スプレー缶を取り替えることで多種多様な作業が可能になる。左から鳥用忌避剤、黒錆転換剤、マーキング剤、表面含浸剤、SABOT用スプレー缶の構造Bag On Valveのサンプルを展示。既存の可燃性の液化ガスを使用したスプレー缶ではなく、アルミパウチ製の内袋と高圧の窒素ガスが封入された二重構造方式の採用により長射程かつ安全なスプレー缶を開発した。

 塗料で対象物の特定箇所に印を付けることができるマーキング剤は、サーマルカメラと併用が可能。目に見えない傷などの補修箇所にマーキング剤を噴射し印をつけることができる。ノズル部分は上下左右に可動するため、ノズルを下に向け、地面に絵を描くようなマーキング作業もできる。GNSSで座標を指定し、DJI Pilotのウェイポイント飛行機能を使用し自動航行と組み合わせることにより、これまで測量や植栽穴のマーキングなど人の手で行っていた山の斜面に等間隔で木を植えるような作業も、SABOTを利用して植栽穴の自動マーキングを行い、省力的な造林技術として活用した例があるという。

 鳥用忌避剤は、主成分としてハーブ臭や辛味成分などを配合することにより鳥類の忌避効果を発揮する。実際に、ハトの糞害対策として、会社エントランスにて、裸木に鳥用忌避剤を噴霧したところ、3カ月後には効果が現れたという。忌避効果は3カ月から1年程度持つとされ、送電線へのカラスの営巣や駅周辺の鳥害対策などさまざまなシーンでの活用が期待される。

 SABOTは、DJIの汎用ドローンに対応しているため価格や導入コストが抑えられるというメリットがある。装置の付け外しができるため、通常点検などで使用している機体に取り付け、必要な時に噴射装置として活用ができる。さらに、現在開発中のSABOT-miniは、容量や機能を最適化し、単体で駆動する小型噴射装置で、装置重量は230g(スプレー缶・電池含む)、軽量でアクションカメラ互換のマウントを備えているため、DJI Mavic 3やACSL社の蒼天など、さまざまなドローンに装着することができるという。

小型噴射装置「SABOT-mini」。マウントはアクションカメラ互換設計のため、ドローンに限らず、ロボットやさまざまな装置、写真右のように三脚にも取り付けることができる。
専用リモコンで遠隔操作が可能。最大通信距離は見通し300m。照準用のレーザーポインタ(赤)が的をとらえている様子。
SABOT-miniのデモンストレーション映像。

 SABOT-3は冬期販売を目指して開発を進めており、小型のSABOT-miniは展示会の反響などに基づき製品化を検討していくという。来場者の反応は好評で「使っていない手持ちのドローンで活用してみたい」という意見や自社開発を行っているドローンメーカーからも「導入しやすい」といった反応があるという。

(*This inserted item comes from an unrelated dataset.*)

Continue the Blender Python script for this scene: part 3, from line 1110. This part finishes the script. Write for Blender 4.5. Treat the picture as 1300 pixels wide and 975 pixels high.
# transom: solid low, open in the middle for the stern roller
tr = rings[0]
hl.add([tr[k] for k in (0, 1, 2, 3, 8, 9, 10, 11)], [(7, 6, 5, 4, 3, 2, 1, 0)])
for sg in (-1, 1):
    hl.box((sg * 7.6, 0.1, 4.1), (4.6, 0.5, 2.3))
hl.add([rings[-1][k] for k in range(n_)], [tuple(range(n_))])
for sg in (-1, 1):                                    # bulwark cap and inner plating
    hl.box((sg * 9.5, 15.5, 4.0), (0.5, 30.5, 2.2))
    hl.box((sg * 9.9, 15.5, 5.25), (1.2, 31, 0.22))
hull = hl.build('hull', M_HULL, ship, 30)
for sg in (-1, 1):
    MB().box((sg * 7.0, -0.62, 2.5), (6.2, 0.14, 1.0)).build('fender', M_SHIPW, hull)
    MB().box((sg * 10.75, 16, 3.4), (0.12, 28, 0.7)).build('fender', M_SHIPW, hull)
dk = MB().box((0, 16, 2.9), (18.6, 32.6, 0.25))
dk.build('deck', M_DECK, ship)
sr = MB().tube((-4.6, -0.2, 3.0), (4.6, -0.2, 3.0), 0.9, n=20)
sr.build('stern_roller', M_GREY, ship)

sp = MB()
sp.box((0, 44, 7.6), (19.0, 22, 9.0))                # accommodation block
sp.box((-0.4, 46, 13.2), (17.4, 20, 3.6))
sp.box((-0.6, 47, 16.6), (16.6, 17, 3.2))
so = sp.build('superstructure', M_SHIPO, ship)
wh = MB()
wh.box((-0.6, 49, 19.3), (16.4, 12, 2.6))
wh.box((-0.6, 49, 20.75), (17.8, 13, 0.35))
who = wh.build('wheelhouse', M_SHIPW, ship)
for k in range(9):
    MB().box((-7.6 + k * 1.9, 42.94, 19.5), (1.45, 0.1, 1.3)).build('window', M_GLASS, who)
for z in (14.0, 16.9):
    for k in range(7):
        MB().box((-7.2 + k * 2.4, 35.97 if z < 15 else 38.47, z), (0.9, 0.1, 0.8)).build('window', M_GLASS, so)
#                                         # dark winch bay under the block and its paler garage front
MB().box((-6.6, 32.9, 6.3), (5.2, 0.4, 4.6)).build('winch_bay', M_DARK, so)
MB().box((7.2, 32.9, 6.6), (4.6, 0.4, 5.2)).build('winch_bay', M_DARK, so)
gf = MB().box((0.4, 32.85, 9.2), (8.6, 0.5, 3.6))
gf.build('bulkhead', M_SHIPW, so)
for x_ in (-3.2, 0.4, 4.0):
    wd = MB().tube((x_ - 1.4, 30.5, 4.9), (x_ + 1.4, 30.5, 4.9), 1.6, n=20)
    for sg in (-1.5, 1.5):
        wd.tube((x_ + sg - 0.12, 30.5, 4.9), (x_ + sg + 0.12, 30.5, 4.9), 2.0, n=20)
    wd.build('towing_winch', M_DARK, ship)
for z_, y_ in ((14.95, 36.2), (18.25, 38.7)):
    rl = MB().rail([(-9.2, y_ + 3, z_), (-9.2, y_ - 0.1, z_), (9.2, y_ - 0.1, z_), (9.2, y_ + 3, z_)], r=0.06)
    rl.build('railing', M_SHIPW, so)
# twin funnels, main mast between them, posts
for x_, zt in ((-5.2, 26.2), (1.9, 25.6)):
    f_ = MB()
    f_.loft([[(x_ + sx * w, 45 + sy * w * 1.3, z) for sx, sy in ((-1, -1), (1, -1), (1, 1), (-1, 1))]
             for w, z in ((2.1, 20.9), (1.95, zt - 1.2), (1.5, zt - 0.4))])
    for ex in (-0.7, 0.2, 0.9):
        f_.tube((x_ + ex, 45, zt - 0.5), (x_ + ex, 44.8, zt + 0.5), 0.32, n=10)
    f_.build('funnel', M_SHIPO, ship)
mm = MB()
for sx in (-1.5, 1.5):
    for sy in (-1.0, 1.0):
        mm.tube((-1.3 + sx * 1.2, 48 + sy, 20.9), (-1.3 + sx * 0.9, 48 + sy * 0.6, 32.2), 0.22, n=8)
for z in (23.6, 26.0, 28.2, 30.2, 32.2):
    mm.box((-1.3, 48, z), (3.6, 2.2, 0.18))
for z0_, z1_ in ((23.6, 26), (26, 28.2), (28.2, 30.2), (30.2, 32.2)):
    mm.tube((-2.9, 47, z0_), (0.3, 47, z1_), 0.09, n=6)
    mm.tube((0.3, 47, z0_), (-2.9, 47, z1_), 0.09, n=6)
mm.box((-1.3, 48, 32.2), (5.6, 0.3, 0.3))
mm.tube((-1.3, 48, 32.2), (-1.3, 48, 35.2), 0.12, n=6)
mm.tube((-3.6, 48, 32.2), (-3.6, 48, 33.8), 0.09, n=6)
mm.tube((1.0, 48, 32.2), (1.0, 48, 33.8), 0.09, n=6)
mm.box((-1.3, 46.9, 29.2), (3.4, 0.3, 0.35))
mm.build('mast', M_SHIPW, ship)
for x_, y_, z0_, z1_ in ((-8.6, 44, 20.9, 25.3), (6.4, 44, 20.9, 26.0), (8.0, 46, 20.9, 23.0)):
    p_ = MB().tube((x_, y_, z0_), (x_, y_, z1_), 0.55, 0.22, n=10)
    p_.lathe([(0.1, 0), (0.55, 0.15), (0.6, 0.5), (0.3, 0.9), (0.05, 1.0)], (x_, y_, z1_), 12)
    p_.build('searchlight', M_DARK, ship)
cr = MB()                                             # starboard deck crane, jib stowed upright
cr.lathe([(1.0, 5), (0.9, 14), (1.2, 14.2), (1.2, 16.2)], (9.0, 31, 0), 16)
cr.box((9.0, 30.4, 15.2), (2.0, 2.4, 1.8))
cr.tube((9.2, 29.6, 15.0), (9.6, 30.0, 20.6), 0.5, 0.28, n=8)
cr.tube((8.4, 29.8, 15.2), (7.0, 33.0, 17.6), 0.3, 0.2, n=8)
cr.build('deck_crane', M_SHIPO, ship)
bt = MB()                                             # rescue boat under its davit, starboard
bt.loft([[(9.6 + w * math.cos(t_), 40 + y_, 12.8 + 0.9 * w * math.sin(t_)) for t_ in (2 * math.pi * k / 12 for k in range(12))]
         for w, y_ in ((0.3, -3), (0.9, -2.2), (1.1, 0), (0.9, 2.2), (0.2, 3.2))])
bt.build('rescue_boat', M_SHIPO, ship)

 担当者は、「ドローンでスプレー缶の噴射を行うというサービスは過去に例がなく、実績を作るためにドローンのサービスプロバイダーや薬剤メーカーと協業し開発を進めている」という。実際の活用例を見ても、ドローンに「作業性」を与え、スプレー缶の内容物を取り替えるだけで、ドローンの利活用の幅が拡大しているのがわかる。ドローンの活用が進む中、各分野で利用者のニーズや課題は多岐にわたる。今後の実用化に向けた取り組みに期待したい。